Image copyright © by Marcus Trahan

Knowing

(2009)

I can’t review this one without some spoilers, including the ending, so be warned. It is full of ups and down. It begins well enough in 1959 when an elementary school is burying a time capsule. It’s going to be filled with drawings the kids did, imagining the future fifty years hence. One strange little girl is writing a long list of numbers instead of drawing a picture. So far, so good.

Cut to fifty years later. Nicholas Cage is the Tormented Father of a little boy. The wife/mother died in a huge hotel fire a year ago, and they’re not dealing with it well. When the capsule is opened each kid gets an envelope. Of course, his kid gets all the numbers.

Cut to a classroom at MIT. Dad is a professor of astrophysics, and here we get a downer. He explains things about the sun and the Earth that these MIT students would have known since the fourth grade. It is a great expository lump, and it’s pretty stupid. Well, you’ve seen the same scene a thousand times in movies like this. I wrote one myself.

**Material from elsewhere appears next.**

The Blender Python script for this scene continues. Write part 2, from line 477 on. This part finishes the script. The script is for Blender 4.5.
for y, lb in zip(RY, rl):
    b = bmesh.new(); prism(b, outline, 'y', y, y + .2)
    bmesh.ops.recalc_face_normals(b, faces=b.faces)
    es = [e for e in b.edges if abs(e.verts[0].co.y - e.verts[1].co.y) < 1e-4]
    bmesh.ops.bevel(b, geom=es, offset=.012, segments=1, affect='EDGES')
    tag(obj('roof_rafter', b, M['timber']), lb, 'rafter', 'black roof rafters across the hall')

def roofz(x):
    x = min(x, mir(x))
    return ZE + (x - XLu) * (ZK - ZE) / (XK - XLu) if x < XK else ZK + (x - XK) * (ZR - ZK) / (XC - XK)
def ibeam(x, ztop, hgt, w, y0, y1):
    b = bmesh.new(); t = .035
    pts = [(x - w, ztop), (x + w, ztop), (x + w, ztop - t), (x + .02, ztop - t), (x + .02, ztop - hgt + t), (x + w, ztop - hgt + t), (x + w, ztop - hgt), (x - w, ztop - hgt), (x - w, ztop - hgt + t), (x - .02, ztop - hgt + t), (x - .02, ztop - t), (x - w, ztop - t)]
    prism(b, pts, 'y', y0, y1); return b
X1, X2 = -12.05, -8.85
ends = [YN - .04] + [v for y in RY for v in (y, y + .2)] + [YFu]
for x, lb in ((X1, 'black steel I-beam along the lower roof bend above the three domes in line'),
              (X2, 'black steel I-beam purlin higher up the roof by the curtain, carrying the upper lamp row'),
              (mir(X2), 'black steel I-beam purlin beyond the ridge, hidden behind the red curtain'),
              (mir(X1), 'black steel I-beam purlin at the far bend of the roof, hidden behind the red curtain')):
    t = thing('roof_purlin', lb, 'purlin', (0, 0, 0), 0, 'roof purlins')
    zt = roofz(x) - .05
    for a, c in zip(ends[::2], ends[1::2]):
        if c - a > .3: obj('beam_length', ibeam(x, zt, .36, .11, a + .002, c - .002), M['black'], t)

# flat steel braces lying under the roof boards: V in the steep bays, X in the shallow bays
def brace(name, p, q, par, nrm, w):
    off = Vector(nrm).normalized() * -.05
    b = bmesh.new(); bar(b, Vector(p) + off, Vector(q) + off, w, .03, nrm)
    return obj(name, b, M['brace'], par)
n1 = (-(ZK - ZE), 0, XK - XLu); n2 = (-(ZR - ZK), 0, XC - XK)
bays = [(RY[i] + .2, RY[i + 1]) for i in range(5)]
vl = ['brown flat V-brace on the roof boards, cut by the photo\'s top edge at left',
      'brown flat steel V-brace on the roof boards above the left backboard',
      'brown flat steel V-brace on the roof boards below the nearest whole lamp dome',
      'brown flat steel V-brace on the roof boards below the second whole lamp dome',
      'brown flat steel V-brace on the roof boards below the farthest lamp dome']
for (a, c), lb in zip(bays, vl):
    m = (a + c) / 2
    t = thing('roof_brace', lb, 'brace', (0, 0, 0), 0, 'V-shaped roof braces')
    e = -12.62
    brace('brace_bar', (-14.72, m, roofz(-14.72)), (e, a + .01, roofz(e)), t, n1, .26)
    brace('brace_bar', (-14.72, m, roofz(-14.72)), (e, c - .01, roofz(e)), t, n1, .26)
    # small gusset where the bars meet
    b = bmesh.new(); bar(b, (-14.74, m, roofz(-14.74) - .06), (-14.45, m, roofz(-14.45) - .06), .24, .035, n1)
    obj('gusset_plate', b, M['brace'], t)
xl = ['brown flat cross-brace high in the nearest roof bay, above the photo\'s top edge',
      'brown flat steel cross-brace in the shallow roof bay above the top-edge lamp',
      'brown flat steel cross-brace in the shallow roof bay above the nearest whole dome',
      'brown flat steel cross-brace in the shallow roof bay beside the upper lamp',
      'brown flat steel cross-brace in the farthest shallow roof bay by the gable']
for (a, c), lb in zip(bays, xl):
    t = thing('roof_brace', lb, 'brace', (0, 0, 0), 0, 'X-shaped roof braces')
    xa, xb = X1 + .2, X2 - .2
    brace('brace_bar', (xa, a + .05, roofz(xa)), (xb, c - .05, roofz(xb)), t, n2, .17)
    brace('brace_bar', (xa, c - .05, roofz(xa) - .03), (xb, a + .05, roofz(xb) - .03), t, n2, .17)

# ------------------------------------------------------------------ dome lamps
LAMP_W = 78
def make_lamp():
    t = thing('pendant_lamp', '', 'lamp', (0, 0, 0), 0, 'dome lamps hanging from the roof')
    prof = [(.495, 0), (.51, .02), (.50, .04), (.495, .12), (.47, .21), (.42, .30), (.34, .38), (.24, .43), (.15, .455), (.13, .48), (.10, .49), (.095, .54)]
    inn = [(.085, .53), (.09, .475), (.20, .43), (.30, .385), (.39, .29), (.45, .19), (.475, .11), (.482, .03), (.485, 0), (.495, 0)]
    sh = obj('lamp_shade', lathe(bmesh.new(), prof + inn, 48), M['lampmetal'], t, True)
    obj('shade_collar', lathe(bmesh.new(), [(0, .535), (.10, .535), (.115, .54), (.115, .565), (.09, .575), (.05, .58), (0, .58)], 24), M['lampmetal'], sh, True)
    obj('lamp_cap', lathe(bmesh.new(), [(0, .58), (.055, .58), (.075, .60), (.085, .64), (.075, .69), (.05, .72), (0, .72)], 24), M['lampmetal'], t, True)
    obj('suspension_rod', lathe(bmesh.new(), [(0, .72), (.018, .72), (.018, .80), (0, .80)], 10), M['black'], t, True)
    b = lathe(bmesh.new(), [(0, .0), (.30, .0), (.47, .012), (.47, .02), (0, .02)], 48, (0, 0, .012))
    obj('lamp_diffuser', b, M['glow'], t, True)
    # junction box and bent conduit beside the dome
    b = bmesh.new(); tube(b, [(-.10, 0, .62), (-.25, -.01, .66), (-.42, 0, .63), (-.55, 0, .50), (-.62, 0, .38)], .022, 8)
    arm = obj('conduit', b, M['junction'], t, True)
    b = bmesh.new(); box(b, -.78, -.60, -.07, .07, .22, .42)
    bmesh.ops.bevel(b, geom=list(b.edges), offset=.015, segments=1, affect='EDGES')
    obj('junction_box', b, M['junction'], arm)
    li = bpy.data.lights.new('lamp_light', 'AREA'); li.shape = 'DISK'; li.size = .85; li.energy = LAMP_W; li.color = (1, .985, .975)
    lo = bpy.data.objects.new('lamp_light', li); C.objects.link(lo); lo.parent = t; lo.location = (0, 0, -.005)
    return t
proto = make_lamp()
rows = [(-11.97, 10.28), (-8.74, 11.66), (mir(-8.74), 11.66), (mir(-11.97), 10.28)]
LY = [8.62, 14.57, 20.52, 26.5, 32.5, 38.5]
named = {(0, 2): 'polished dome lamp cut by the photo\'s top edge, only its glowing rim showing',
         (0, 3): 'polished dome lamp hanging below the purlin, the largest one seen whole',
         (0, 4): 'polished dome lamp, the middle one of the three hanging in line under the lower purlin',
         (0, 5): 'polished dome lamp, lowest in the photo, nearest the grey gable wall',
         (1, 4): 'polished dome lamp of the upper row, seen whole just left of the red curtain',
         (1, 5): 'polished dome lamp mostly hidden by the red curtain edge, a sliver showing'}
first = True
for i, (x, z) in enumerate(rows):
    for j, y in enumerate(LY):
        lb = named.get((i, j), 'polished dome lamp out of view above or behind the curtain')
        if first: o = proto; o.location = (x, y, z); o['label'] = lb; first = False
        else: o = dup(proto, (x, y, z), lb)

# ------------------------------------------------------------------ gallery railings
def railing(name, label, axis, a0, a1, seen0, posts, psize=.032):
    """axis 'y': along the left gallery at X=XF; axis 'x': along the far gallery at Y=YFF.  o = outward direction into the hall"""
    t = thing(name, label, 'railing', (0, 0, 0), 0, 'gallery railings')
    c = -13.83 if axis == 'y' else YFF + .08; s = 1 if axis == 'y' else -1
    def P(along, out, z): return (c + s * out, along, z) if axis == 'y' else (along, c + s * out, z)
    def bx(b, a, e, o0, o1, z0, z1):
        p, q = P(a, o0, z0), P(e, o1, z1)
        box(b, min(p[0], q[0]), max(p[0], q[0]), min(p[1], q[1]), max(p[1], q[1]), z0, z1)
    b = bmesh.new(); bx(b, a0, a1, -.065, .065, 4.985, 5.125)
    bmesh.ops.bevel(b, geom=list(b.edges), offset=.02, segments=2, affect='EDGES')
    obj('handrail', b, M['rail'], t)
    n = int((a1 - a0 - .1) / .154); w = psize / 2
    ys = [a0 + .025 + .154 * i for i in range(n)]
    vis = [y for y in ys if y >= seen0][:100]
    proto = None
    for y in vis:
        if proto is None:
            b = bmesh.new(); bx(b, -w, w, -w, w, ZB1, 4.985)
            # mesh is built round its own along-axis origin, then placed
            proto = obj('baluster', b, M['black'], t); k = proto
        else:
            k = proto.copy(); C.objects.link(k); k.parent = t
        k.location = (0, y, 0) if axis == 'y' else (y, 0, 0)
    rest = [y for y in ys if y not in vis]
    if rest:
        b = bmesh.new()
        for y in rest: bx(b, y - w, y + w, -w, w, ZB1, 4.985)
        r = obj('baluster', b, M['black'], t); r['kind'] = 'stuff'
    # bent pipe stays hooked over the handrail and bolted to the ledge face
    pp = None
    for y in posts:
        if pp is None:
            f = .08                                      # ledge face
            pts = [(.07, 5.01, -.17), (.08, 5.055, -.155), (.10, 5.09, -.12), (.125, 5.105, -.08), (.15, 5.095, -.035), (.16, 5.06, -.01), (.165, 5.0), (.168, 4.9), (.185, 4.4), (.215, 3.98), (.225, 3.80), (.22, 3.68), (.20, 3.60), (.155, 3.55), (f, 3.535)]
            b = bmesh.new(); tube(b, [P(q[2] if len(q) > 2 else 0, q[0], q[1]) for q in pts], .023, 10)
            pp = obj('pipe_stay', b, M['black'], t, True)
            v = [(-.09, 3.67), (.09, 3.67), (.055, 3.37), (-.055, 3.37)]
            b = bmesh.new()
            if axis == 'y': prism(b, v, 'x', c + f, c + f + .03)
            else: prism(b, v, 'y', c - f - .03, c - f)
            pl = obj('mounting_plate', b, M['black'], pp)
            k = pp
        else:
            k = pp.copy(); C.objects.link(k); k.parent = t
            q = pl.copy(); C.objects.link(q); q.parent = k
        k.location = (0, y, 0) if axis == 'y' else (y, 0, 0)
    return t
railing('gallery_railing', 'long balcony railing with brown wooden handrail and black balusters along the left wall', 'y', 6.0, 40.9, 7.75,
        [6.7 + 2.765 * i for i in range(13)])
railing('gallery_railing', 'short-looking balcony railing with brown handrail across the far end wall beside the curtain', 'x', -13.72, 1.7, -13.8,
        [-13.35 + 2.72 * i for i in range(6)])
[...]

It stinks, but you don’t have a lot of time in a movie, so I forgive the screenwriter, though I winced at everything Dad said.

Later, studying the numbers, Dad sees this sequence: 911012977. He divides it thus: 9/11/01/2977. He realizes that 2977 is the number of people killed on 9/11. He searches through the other numbers and finds that each one coincides with a disaster the girl has predicted, probably about a hundred of them in fifty years. But there are other numbers between, and he doesn’t know what they mean. He takes it all to the obligatory Skeptical Friend, who isn’t convinced. But there are three disasters that haven’t happened yet. On the first day, he is stuck in traffic, looks at his GPS, and realizes the other numbers are latitude and longitudes … and he is on the spot. In seconds, an airliner crashes right in front of him. This is very nicely done.

Of course, after that, he does most things stupidly. He tries to prevent the next disaster in New York City, and of course he fails. But now the real awfulness of this story begins to unfold. All along there have been shadowy figures hiding in the woods. Dad discovers the secret of the last prediction: Under how many people die, the girl has written EE. It stands for Everybody Else. The whole world is going to be destroyed.

But wait! There’s more! If you act right now, you can get an extra helping of awfulness at no extra charge! His son and a little girl have been hearing the same sort of messages the girl heard in 1959. And it turns out … they have been Chosen. The shadowy men are revealed to be … super-powerful space aliens or … I almost hate to write it … angels. That’s right. When Ezekiel saw the wheel, way up there in the middle of the air, it was aliens, who he perceived as angels. Or, are they really angels? They surely look the part. Is God behind all this, destroying the world but saving just a few children? Judging from his track record (Noah, Sodom, Job) I wouldn’t put it past the murderous motherfucker.

Anyway, that’s where I lost it. Nick Cage’s agony at letting his dear son go aboard the starship was totally lost on me. Fuck you, Nick! Fuck you, God! Fuck you, angels! And fuck you, assholes who wrote and produced this piece of shit.